А Петр Проскурин, рассуждая о грядущем крушении Титана - СССР, говорит устами историка Нила Степановича Игнатова: “Завтра ведь будут хоронить не маразматического старика[имеется в виду кончина Брежнева], давно уже пережившего самого себя и выжившего из ума, - нет, нет…завтра завершается неповторимо светлое время, неудавшийся поиск человеческого гения…Именно потому, что они, эти верховные жрецы, отринули приоритет и главенство русского начала в этом глобальном поиске, всё и должно было завершиться разгромом и хаосом. Ничего уже, никакие перемены не помогут и не спасут, - судный день близок, завтрашние похороны - лишь мрачная прелюдия русской гибели…”

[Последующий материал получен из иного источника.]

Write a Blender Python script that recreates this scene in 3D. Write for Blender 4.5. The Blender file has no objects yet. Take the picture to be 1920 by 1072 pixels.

Проскурин в своих выводах более определенен, Аверьян - более пластичен… Мой обзор произведений, которые произвели на меня сильное впечатление в ушедшем году, движется к концу. Признаться, я немного завидую читателям, которые впервые откроют художественный мир названных мною произведений. Он, этот мир, намного лучше и добрее того, что нас окружает. Но это - не фабрика грез. Для такого мира хочется жить. Этот мир не оглупляет, не обманывает, не унижает; напротив, он заставляет думать, будит фантазию и воображение. Да, умная книга живет долго в нашем сердце. И потому настоящая литература - неистребима! Умные писатели и хорошие книги - наше спасение от бед настоящего, это еще один “кирпичик” в тот самый национально-нравственный фундамент, который “сильные мира сего” не устают разрушать вновь и вновь… Но настоящий художник вольно или невольно создает спасающую нас реальность. Не менее надежную и значимую, чем, допустим, бомбоубежище. И потому мы говорим: спасибо писателям ушедшим. И потому мы с надеждой приветствуем писателей восходящих. Кто, если не они?!